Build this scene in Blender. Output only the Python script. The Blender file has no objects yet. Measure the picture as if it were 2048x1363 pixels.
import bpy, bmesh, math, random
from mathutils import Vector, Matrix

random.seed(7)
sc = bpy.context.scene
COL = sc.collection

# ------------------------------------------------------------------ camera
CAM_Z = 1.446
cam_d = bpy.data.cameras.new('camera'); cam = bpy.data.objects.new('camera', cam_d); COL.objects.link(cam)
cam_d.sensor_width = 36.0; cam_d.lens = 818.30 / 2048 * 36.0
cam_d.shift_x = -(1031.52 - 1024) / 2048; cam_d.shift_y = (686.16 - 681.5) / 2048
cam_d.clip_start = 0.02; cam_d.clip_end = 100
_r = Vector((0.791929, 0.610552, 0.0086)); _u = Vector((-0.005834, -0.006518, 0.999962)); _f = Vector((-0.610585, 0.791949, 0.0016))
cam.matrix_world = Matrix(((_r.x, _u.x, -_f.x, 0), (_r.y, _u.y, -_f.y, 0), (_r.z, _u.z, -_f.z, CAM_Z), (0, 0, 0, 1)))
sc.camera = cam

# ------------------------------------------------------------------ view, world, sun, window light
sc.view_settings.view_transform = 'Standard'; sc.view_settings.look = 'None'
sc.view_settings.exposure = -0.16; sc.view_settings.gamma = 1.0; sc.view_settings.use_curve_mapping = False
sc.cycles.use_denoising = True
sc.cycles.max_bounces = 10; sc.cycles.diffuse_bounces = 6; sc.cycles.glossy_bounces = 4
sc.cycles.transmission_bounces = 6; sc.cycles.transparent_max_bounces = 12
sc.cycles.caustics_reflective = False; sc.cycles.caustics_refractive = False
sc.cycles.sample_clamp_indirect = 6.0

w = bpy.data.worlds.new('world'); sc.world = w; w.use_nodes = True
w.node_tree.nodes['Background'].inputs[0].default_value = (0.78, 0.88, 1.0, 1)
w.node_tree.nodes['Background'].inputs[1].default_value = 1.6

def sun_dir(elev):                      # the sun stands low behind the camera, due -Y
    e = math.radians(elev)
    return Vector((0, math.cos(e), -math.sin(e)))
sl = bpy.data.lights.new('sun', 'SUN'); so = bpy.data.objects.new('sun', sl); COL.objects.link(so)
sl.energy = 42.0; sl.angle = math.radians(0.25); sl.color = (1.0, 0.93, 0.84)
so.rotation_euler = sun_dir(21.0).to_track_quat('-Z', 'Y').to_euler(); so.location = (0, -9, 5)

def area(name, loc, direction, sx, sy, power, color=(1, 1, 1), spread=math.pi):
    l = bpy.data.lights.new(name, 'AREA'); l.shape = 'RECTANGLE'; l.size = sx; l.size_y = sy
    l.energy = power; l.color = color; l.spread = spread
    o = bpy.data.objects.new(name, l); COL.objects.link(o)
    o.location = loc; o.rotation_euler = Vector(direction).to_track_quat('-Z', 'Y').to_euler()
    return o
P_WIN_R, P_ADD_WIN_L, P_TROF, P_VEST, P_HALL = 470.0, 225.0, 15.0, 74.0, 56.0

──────

▶ _WHAT YOU ARE ASKED TO DO_: Tally the lines of the data that contain the string "objects" and report the total alone.

▶ _ANSWER FOR THIS EXERCISE_: 4